Question

At a school fair, there are different games to play that each require 6 tickets to play. Jordan wants a bag of popcorn that requires 20 tickets and to use the rest of the tickets to play games. Jordan has 104 tickets. Write an inequality using the values above to represent the situation, where 'x' is the number of games Jordan plays.

Answer 1

Jordan can play at most 14 games at the school fair after getting a bag of popcorn with his 104 tickets since each game requires 6 tickets and the popcorn requires 20 tickets.

Step-by-step explanation:

Jordan has 104 tickets and wants to use 20 tickets to get a bag of popcorn. Since each game requires 6 tickets to play, we can represent the situation with an inequality. Let x represent the number of games Jordan plays. The inequality will be 6x + 20 ≤ 104, which accounts for the tickets used for popcorn and games.
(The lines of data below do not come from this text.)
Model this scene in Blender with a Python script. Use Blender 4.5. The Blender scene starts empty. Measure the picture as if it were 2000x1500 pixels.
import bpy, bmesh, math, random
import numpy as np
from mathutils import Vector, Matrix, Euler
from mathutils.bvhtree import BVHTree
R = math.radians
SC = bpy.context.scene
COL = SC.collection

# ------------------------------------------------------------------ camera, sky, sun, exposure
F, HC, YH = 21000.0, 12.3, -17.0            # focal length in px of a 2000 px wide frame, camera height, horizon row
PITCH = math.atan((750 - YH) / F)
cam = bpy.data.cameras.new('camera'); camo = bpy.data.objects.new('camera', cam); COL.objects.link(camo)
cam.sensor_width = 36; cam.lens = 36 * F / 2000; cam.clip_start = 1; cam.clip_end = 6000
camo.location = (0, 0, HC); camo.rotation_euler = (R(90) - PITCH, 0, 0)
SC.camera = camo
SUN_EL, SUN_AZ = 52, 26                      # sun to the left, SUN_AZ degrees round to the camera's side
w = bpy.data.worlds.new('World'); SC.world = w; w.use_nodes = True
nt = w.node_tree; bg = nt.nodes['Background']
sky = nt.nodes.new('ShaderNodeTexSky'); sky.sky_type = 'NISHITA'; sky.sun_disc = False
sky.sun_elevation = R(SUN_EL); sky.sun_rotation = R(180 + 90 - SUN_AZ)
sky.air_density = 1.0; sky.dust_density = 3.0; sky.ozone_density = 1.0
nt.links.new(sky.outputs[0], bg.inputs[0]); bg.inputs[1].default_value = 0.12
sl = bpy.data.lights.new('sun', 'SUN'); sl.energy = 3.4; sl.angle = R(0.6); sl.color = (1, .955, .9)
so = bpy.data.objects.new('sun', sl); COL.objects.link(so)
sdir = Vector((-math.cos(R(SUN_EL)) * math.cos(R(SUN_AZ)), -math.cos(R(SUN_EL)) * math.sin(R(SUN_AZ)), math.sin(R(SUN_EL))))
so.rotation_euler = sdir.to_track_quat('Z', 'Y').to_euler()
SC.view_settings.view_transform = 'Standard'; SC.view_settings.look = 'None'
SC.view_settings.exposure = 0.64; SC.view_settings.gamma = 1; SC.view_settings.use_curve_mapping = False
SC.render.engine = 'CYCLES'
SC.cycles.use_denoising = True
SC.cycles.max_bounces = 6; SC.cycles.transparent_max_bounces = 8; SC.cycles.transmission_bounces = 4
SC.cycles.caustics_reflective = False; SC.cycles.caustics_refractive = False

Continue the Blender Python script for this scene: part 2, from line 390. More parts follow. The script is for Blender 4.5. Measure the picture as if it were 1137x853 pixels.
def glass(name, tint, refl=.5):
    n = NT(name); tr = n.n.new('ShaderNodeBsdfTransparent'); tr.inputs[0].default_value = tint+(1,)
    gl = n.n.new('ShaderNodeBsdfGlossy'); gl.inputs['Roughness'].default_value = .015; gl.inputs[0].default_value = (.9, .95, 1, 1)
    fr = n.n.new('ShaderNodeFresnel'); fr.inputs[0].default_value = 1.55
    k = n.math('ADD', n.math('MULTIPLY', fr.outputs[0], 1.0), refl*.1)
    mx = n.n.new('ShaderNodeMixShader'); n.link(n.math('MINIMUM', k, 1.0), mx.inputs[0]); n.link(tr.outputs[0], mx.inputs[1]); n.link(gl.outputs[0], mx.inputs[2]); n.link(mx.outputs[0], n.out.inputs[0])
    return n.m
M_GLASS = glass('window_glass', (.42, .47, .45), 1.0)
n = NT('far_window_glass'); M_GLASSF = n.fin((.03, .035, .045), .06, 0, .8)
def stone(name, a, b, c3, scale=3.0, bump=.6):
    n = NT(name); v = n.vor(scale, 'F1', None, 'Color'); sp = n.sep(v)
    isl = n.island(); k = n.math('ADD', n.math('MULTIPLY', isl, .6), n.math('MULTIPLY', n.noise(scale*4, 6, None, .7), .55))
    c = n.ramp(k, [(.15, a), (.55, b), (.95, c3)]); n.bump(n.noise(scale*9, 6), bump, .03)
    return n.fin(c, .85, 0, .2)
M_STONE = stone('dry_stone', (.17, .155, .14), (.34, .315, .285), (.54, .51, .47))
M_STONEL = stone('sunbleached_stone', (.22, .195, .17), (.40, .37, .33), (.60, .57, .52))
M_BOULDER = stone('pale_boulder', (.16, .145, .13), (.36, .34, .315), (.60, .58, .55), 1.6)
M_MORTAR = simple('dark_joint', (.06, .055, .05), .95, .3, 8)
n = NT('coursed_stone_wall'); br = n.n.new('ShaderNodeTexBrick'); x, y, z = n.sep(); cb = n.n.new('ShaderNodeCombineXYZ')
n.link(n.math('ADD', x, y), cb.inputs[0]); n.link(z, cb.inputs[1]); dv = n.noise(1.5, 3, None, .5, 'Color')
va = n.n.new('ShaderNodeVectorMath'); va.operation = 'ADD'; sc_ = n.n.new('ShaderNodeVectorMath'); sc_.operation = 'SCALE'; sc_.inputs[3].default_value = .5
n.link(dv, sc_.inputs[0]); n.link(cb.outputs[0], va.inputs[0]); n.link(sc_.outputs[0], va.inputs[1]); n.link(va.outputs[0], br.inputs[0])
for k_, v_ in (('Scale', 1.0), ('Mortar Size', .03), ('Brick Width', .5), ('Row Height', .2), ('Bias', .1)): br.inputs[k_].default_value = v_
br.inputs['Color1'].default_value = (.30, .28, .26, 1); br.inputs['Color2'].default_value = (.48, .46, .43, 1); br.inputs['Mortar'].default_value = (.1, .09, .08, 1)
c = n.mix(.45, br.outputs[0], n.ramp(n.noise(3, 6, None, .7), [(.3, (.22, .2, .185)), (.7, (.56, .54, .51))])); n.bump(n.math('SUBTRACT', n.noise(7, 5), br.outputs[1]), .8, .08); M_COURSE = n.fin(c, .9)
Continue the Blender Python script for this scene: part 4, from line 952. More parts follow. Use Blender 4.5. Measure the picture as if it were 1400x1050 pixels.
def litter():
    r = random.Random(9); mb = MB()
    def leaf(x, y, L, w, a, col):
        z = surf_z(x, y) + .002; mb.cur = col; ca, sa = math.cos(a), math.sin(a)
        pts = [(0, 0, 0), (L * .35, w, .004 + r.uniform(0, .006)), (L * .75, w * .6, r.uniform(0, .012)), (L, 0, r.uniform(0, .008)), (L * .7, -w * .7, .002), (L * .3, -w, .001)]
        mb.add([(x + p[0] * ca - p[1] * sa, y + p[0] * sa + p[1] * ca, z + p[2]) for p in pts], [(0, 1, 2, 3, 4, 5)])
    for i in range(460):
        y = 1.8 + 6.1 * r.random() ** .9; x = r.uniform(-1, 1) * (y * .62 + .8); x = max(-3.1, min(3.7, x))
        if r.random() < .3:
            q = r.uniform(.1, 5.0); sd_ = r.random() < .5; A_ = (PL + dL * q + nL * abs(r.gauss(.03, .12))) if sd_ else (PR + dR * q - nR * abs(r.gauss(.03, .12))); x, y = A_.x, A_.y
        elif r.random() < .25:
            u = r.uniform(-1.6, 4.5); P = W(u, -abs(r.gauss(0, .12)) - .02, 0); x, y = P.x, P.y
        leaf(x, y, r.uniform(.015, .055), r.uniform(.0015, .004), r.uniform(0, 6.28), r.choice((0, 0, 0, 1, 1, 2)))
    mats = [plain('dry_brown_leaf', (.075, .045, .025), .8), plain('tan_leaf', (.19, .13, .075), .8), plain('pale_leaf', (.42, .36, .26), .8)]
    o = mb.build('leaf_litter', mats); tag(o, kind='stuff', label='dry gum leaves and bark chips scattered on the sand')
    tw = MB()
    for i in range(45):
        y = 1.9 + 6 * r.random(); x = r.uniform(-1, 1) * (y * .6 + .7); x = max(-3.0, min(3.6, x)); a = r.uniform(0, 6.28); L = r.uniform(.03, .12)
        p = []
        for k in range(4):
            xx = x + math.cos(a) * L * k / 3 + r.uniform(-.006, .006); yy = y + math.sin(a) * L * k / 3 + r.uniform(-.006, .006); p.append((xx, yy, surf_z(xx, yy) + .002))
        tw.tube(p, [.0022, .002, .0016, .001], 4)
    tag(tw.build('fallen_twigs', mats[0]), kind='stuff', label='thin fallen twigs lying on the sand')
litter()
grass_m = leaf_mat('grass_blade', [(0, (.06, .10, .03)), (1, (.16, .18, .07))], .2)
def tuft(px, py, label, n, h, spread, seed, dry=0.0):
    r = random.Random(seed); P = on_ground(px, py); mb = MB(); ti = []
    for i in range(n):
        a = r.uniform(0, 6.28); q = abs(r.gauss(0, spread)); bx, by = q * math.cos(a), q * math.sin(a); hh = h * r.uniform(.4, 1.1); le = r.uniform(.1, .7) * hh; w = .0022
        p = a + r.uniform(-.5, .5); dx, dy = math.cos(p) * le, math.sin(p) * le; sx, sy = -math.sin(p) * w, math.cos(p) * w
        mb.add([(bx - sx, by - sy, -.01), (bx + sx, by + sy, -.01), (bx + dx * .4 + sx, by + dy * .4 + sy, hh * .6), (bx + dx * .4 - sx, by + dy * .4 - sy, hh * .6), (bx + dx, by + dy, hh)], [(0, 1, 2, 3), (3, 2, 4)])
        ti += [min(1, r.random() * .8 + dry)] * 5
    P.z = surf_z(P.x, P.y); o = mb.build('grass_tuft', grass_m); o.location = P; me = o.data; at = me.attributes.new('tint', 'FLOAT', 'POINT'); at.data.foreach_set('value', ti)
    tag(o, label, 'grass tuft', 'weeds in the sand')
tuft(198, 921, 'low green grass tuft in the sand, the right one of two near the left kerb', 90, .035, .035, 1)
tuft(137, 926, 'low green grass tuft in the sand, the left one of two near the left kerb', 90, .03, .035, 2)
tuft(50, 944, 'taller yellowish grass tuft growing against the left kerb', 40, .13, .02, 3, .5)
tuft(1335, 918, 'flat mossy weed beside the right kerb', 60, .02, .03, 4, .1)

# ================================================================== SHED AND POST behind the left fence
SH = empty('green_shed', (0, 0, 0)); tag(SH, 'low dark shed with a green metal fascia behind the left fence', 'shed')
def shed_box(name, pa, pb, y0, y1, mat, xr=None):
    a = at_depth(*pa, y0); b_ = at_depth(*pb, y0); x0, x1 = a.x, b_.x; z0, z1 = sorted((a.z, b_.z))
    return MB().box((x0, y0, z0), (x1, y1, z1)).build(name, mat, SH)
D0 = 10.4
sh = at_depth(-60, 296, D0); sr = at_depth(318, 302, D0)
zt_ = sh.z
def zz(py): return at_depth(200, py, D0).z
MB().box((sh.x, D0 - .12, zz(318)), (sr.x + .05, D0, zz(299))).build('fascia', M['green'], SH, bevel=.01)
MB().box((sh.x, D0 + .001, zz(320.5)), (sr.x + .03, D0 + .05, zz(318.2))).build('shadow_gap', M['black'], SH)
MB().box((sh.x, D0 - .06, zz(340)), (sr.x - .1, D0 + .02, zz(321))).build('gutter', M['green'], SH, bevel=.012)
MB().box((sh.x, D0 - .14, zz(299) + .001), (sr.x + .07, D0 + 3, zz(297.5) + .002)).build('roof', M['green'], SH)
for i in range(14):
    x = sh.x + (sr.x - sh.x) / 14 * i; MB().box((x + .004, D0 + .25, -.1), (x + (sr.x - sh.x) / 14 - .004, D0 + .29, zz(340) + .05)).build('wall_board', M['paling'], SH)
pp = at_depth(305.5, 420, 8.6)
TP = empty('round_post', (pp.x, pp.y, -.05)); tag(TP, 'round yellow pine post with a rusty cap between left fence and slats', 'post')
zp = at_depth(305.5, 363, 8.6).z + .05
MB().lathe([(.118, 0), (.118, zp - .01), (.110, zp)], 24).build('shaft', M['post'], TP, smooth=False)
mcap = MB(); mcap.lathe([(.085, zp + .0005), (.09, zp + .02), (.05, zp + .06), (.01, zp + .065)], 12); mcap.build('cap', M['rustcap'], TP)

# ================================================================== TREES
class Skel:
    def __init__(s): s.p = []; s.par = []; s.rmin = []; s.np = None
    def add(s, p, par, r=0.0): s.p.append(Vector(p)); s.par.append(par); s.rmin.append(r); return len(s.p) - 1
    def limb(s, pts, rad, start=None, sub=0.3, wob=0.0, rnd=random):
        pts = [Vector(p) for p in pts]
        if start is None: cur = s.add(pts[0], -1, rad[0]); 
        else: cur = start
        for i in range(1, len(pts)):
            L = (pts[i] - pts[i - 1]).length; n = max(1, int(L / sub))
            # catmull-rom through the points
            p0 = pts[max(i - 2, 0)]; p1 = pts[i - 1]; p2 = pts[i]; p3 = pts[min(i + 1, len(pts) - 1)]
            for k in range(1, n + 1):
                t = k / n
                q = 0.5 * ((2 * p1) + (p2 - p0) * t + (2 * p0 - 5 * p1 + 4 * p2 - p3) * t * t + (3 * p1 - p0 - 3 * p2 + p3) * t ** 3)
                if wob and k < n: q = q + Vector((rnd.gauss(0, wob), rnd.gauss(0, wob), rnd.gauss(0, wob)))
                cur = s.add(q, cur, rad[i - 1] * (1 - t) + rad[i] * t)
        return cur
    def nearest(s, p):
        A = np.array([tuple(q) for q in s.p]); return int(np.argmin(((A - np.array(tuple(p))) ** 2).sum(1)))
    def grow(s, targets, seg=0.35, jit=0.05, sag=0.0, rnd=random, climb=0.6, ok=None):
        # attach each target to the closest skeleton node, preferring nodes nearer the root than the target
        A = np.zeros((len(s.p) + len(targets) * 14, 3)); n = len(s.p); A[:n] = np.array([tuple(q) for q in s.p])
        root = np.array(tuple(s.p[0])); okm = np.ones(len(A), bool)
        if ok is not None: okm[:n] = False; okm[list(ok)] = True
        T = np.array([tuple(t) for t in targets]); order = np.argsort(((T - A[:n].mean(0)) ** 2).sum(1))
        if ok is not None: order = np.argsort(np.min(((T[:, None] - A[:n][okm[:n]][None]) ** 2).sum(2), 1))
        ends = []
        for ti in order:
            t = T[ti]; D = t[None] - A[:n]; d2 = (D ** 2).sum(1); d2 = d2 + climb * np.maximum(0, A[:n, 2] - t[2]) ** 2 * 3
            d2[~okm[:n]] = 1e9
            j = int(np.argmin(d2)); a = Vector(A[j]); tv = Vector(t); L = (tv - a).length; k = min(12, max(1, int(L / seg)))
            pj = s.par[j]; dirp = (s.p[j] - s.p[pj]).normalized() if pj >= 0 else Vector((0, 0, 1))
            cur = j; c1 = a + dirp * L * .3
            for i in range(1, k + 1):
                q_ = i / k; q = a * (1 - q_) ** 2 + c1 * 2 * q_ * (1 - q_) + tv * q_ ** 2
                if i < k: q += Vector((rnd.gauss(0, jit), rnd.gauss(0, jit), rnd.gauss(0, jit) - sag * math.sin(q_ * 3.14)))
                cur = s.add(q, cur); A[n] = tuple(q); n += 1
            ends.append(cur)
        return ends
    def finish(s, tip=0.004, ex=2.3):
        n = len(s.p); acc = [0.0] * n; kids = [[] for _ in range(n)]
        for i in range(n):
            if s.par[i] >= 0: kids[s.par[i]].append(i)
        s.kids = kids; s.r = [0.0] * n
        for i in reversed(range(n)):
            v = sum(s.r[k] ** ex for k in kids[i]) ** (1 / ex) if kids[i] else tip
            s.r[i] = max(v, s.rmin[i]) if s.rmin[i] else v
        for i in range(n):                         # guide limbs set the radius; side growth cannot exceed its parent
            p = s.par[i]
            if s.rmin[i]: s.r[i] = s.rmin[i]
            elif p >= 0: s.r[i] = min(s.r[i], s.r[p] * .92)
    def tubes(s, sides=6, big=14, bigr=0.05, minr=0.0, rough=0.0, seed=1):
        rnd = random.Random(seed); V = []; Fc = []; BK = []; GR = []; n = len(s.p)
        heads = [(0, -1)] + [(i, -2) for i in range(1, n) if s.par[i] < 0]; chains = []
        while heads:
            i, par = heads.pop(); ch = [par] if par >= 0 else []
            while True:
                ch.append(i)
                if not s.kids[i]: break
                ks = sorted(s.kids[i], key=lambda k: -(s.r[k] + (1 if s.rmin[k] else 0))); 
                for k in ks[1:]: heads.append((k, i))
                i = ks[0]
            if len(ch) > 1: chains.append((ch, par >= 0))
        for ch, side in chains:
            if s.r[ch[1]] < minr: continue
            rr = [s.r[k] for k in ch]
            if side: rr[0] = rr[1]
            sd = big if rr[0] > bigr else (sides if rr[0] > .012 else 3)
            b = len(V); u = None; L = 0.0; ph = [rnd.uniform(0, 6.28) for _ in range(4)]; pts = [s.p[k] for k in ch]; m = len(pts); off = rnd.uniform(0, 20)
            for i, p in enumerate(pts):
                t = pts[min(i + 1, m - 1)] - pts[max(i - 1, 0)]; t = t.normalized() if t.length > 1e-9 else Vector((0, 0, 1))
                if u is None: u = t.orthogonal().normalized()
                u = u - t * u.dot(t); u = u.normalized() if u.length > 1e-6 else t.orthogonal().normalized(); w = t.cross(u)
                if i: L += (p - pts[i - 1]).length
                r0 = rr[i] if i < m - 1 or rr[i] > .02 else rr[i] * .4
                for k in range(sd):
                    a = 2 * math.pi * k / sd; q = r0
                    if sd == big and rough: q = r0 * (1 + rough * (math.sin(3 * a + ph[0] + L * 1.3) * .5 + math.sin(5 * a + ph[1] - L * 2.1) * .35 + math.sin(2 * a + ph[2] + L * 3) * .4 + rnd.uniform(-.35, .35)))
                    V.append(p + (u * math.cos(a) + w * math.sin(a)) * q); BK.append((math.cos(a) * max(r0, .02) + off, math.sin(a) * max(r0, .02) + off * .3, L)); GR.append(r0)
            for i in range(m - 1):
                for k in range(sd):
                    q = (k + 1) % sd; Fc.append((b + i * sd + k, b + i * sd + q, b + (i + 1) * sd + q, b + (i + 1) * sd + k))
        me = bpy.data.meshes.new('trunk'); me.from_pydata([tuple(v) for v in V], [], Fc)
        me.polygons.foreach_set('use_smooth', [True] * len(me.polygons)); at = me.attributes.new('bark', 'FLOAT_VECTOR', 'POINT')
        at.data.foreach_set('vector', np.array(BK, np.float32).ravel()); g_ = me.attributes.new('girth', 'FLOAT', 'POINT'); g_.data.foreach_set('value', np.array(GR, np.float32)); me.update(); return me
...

To solve for the maximum number of games Jordan can play, we subtract the 20 tickets for the popcorn from the total tickets Jordan has, which is 104, giving us 84 tickets available for games. Then we divide 84 by the number of tickets required per game, which is 6.So, we have the inequality 6x ≤ 84. Dividing both sides by 6, we find that x ≤ 14. Therefore, Jordan can play at most 14 games after getting the popcorn.